Radny to nie maszynka do głosowania
MSZANA – Jeżeli ktoś nie może być na sesji, to powinien zrezygnować z diety – mówi radny Marian Grzonka
Radny Marian Grzonka zaproponował nowy sposób dyscyplinowania radnych, nie dbających o obecność na sesji rady miasta. Grzonka chce, by radny, który na sesji będzie mniej niż 2/3 czasu jej trwania, zrezygnował z diety za ten dzień. – Do czego jest potrzebny radny, który notorycznie wychodzi z sesji na długo przed jej zakończeniem? – pyta Marian Grzonka, mówiąc, że w Mszanie jest jedna taka osoba. I odpowiada: „To maszynka do głosowania”. Jeżeli ktoś nie może być na sesji, to powinien zrezygnować z diety.

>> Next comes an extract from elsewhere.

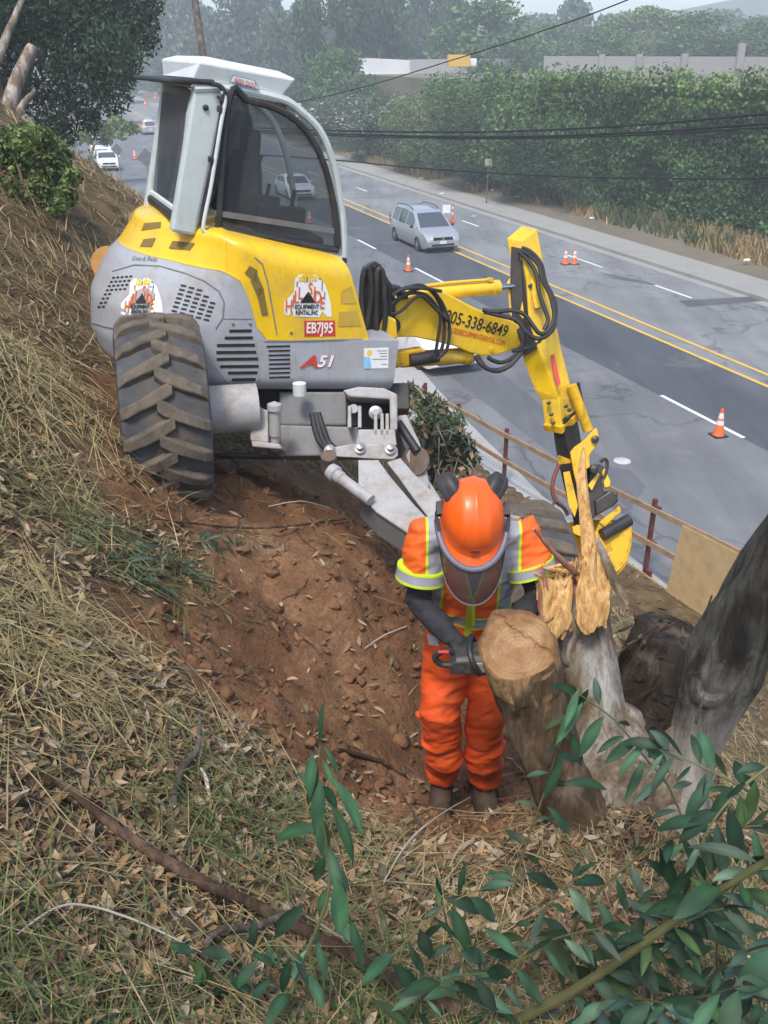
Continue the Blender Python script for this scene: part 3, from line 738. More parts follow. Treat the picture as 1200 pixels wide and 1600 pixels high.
mb.each('hinge', M['dark_metal'], exc, bevel=0.005)
mb = MB(); mb.lathe(XP(321, 168, NC + 0.01), EN, [(0.018, 0), (0.018, 0.012), (0.006, 0.02), (0, 0.02)], 12); mb.build('pillar_latch', M['black_rubber'], exc, smooth=True)
# far panes: rear half tinted, front half clear
SPL = [(-0.20, 1.715), (-0.10, 1.45), (-0.045, 1.2), (-0.03, 0.9)]
mb = MB(); q = [C(*p, NF) for p in [(-0.60, 0.95), (-0.58, 1.73)] + SPL]; mb.add(q, [tuple(range(len(q)))]); mb.build('far_cab_window', M['cab_glass_dark'], exc)
mb = MB(); q = [C(*p, NF) for p in SPL[::-1] + [(-0.12, 1.67), (-0.02, 1.60), (0.06, 1.5), (0.125, 1.32), (0.18, 1.12), (0.22, 0.86)]]; mb.add(q, [tuple(range(len(q)))]); mb.build('far_cab_window', M['clear_glass'], exc)
mb = MB(); mb.tube(catmull([C(*p, NF) for p in SPL], 5), 0.02, 8); mb.build('far_window_post', M['black_rubber'], exc, smooth=True)
# curved windscreen between the two frames
mb = MB(); a = [C(*p, NC - 0.03) for p in OUT[4:]]; b = [C(*p, NF + 0.03) for p in OUT[4:]]
mb.add(a + b, [(i, i + 1, len(a) + i + 1, len(a) + i) for i in range(len(a) - 1)]); mb.build('windscreen', M['clear_glass'], exc, smooth=True)
# rear window: pane, dark lower seal, bright strip
mb = MB(); mb.add([X(-0.845, -0.36, 1.02), X(-0.79, -0.36, 1.70), X(-0.79, -1.24, 1.70), X(-0.845, -1.24, 1.02)], [(0, 1, 2, 3)]); mb.build('rear_window', M['cab_glass_dark'], exc)
mb = MB(); mb.box(X(-0.85, -0.80, 0.985), (0.05, 0.98, 0.05), AXE); mb.build('rear_window_seal', M['black_rubber'], exc, bevel=0.01)
mb = MB(); mb.box(X(-0.845, -0.80, 1.03), (0.03, 0.98, 0.035), AXE); mb.build('rear_window_trim', M['ac_white'], exc, bevel=0.008)
# roof, visor, rooftop air unit
mb = MB(); OR = [(-0.80, 1.75), (-0.78, 1.785), (-0.58, 1.80), (-0.38, 1.795), (-0.2, 1.765), (-0.09, 1.71), (-0.11, 1.68), (-0.2, 1.72), (-0.58, 1.745)]
mb.loft([[X(f, n, u) for f, u in OR] for n in (NC + 0.01, -0.6, -1.0, NF - 0.01)]); mb.build('cab_roof', M['cab_paint'], exc, bevel=0.008)
mb = MB(); mb.prism([X(-0.66, -0.22, 1.775), X(-0.84, -0.22, 1.765), X(-0.90, -0.34, 1.75), X(-0.97, -1.36, 1.75), X(-0.66, -1.40, 1.775)], 0.03 * EU); mb.build('roof_visor', M['black_rubber'], exc, bevel=0.01)
mb = MB()
S0 = [X(-0.79, -0.25, 1.80), X(-0.23, -0.25, 1.765), X(-0.23, -1.22, 1.755), X(-0.79, -1.22, 1.80)]
S1 = [X(-0.755, -0.225, 1.89), X(-0.16, -0.225, 1.865), X(-0.16, -1.25, 1.865), X(-0.80, -1.25, 1.90)]
S2 = [X(-0.70, -0.32, 1.925), X(-0.24, -0.34, 1.90), X(-0.26, -1.16, 1.90), X(-0.72, -1.16, 1.93)]
mb.loft([S0, S1, S2]); ac = mb.build('roof_air_unit', M['ac_white'], exc, bevel=0.012)
fr = (XP(383, 130, -0.216), XP(404, 136.5, -0.216) - XP(362, 124.5, -0.216), EU); fr = (fr[0], fr[1] / np.linalg.norm(fr[1]), fr[2] - fr[1] * np.dot(fr[1], fr[2]) / np.dot(fr[1], fr[1]))
bd = MB(); bd.prism(XPs([(358, 128), (364, 117), (398, 125.5), (406, 141)], -0.22), 0.002 * EN); bd = bd.build('name_badge', M['ink_blue'], ac)
bd2 = MB(); bd2.prism(XPs([(360, 127), (365, 118.5), (397, 126.5), (404, 139)], -0.218), 0.002 * EN); bd2 = bd2.build('badge_face', M['ac_white'], ac)
wr('RED DOT', 0, 0, 7.5, 35, M['ink_red'], 'lettering', ac, frame=fr, lift=0.007)
mb = MB(); mb.box(XP(455, 166, NC - 0.1), (0.10, 0.12, 0.05), AXE); mb.build('roof_lamp', M['ac_white'], exc, bevel=0.01)
mb = MB(); mb.lathe(XP(435, 155, -0.24), EN, [(0.012, 0), (0.012, 0.008), (0, 0.01)], 10); mb.build('roof_bolt', M['black'], exc)
# interior: seat with headrest, console, steering levers, dark floor
mb = MB(); mb.loft([[X(-0.42 + 0.05 * k + df, n, 1.0 + 0.13 * k) for df, n in ((-0.07, -0.62), (0.05, -0.60), (0.05, -1.04), (-0.07, -1.02))] for k in range(0, 4)]); seat = mb.build('driver_seat', M['seat'], exc, bevel=0.03)
mb = MB(); mb.box(X(-0.25, -0.82, 1.0), (0.42, 0.46, 0.12), AXE); mb.build('seat_cushion', M['seat'], exc, bevel=0.04)
mb = MB(); mb.box(X(-0.27, -0.82, 1.46), (0.09, 0.28, 0.16), AXE); mb.build('headrest', M['seat'], exc, bevel=0.03)
mb = MB(); mb.box(X(-0.25, -0.80, 0.90), (0.80, 0.95, 0.05), AXE); mb.box(X(-0.12, -0.50, 1.02), (0.34, 0.10, 0.14), AXE); mb.box(X(-0.12, -1.12, 1.02), (0.34, 0.10, 0.14), AXE); mb.build('cab_floor', M['black_rubber'], exc, bevel=0.02)
mb = MB(); mb.tube([X(-0.05, -0.5, 1.06), X(-0.03, -0.5, 1.20)], 0.015, 8); mb.tube([X(-0.05, -1.12, 1.06), X(-0.03, -1.12, 1.17)], 0.015, 8); mb.each('control_lever', M['black'], exc, smooth=True)
# exhaust behind the hood
mb = MB(); mb.tube(catmull([XP(205, 396, -1.25), XP(198, 384, -1.25), XP(191, 371, -1.25), XP(188, 361, -1.25)], 4), [0.055] * 5 + [0.05, 0.045, 0.04] + [0.035, 0.03, 0.025, 0.02, 0.01], 12); mb.build('exhaust', M['black_rubber'], exc, smooth=True)

# ---- boom
NB = -0.45
BOOM = [(600, 512), (604, 487), (624, 470), (648, 460), (668, 454), (690, 454), (712, 465), (732, 476), (760, 490), (790, 497), (815, 510), (826, 524), (823, 537), (807, 546), (780, 554), (755, 557), (735, 552), (710, 541), (677, 533), (647, 527), (615, 527), (600, 528)]
mb = MB(); mb.prism(XPs(BOOM, NB), -0.24 * EN); boom = mb.build('boom', M['yellow'], exc, bevel=0.012)
mb = MB(); mb.lathe(XP(611, 508, NB), EN, [(0.062, -0.3), (0.062, 0.04), (0.05, 0.055), (0.0, 0.055)], 18); mb.build('boom_pin', M['dark_metal'], boom, smooth=True)
mb = MB(); mb.lathe(XP(768, 546, NB), EN, [(0.022, 0), (0.022, 0.008), (0.0, 0.01)], 14); mb.build('boom_pin', M['yellow_worn'], boom, smooth=True)
fr = (XP(745, 506.5, NB), XP(793, 520, NB) - XP(697, 495, NB), EU); bx = fr[1] / np.linalg.norm(fr[1]); fr = (fr[0], bx, EU - bx * np.dot(bx, EU))
wr('805-338-6849', 0, 0, 19, 116, M['ink_black'], 'lettering', boom, frame=fr, lift=0.004, bold=0.002)
fr2 = (XP(743, 525, NB), fr[1], fr[2]); wr('HILLSIDEEQUIPMENTRENTAL.COM', 0, 0, 8.5, 110, M['ink_orange'], 'lettering', boom, frame=fr2, lift=0.004)
# yellow bracket at the boom root, on top of the grey block
mb = MB(); mb.prism(XPs([(590, 530), (596, 512), (606, 494), (620, 500), (622, 530)], -0.30), -0.5 * EN); mb.build('boom_bracket', M['yellow'], exc, bevel=0.015)
# rams
def ram(px0, px1, n, r, mat, name, rod=None, rodr=0.02):
    mb = MB(); a, b = XP(*px0, n), XP(*px1, n); d = (b - a) / np.linalg.norm(b - a)
    mb.lathe(a, d, [(r * 0.9, 0), (r, 0.01), (r, np.linalg.norm(b - a) - 0.06), (r * 1.12, np.linalg.norm(b - a) - 0.055), (r * 1.12, np.linalg.norm(b - a)), (0.0, np.linalg.norm(b - a))], 20)
    o = mb.build(name, mat, exc, smooth=True)
    if rod:
        mb = MB(); mb.tube([b - d * 0.02, XP(*rod, n)], rodr, 14); mb.build('ram_rod', M['chrome'], o, smooth=True)
    return o
NR2 = NB - 0.12
r1 = ram((640, 461), (779, 449), NR2, 0.052, M['yellow'], 'boom_ram', (822, 445), 0.021)
mb = MB(); mb.tube(XPs([(660, 447), (700, 442), (765, 437)], NR2 + 0.02), 0.012, 8); mb.box(XP(766, 437, NR2 + 0.02), (0.04, 0.03, 0.03), AXE); mb.build('ram_pipe', M['yellow'], r1, smooth=True)
r2 = ram((625, 562), (735, 555), NB - 0.10, 0.062, M['yellow'], 'lift_ram')
mb = MB(); mb.prism(XPs([(614, 552), (660, 545), (670, 552), (664, 566), (640, 572), (618, 576)], NB - 0.02), -0.08 * EN); mb.build('ram_clevis', M['yellow_worn'], exc, bevel=0.01)
mb = MB(); mb.tube(XPs([(640, 563), (684, 556)], NB - 0.01), 0.05, 12); mb.build('ram_valve', M['dark_metal'], exc, smooth=True)

# ---- stick: loft of four-cornered sections (left edge, front edge, right edge + far corner)
TS = proj(XP(830, 530, NB + 0.03))[2]
def quad_sec(a, b, c, t):
    A, B_, C_ = P(*a, t + 0.06), P(*b, t), P(*c, t + 0.12); return [A, B_, C_, A + C_ - B_]
ST_UP = [((792, 373), (817, 378), (840, 358), -0.18), ((797, 402), (821, 406), (846, 392), -0.17), ((803, 424), (825, 430), (851, 425), -0.15), ((791, 441), (827, 448), (853, 442), -0.13), ((796, 490), (829, 494), (864, 490), -0.1),
         ((806, 530), (836, 528), (872, 518), -0.06), ((817, 560), (845, 552), (879, 552), -0.02), ((835, 610), (863, 600), (891, 597), 0.06), ((846, 625), (874, 623), (896, 624), 0.09), ((852, 668), (877, 668), (901, 650), 0.14)]
mb = MB(); mb.loft([quad_sec(a, b, c, TS + dt) for a, b, c, dt in ST_UP]); stickp = mb.build('stick', M['yellow'], exc, bevel=0.008)
ST_IN = [((862, 650), (881, 655), (900, 642), 0.13), ((866, 690), (886, 692), (907, 680), 0.18), ((872, 722), (892, 720), (911, 712), 0.22), ((882, 765), (899, 764), (916, 758), 0.28), ((893, 800), (905, 803), (921, 795), 0.33), ((900, 838), (910, 840), (926, 832), 0.38)]
mb = MB(); mb.loft([quad_sec(a, b, c, TS + dt) for a, b, c, dt in ST_IN]); inner = mb.build('telescopic_stick', M['dark_metal'], exc, bevel=0.006)
mb = MB(); mb.loft([quad_sec(a, b, c, TS + 0.115 + k * 0.03) for k, (a, b, c) in enumerate([((848, 664), (877, 668), (903, 647)), ((851, 673), (878, 678), (906, 655))])]); mb.build('stick_collar', M['yellow_worn'], stickp, bevel=0.004)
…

Jednak w uchwale rady gminy dotyczącej diet radnych nie ma zapisu o tym, ile czasu dana osoba powinna spędzić na sesji. Każdy radny, jeśli musi wyjść wcześniej z posiedzenia, może to zrobić, zgłaszając wcześniej ten fakt u przewodniczącego rady. A jak wygląda frekwencja mszańskich radnych? – Sporadycznie zdarza się, że ktoś zwalnia się z części sesji, bo musi na przykład wcześniej wyjść do pracy – mówi Gertruda Grzonka z biura rady gminy. – Dlatego wydaje się, że nie ma potrzeby wprowadzania nowych zapisów na temat obecności radnych na sesjach.
Sprawa została jednak skonsultowana z radcą prawnym gminy. – Aby dokonać zmian w uchwale dotyczącej zasad wypłacania radnym diet, musi być w tej kwestii wniosek formalny – przypomina Gertruda Grzonka. – Jeśli taki będzie, zostanie przedstawiony przewodniczącemu rady, a potem najprawdopodobniej sprawa będzie dyskutowana na komisji budżetowej lub spraw społecznych. Jeśli komisja zaopiniuje wniosek pozytywnie, to propozycje zmiany uchwały można będzie przygotować na kolejną sesję.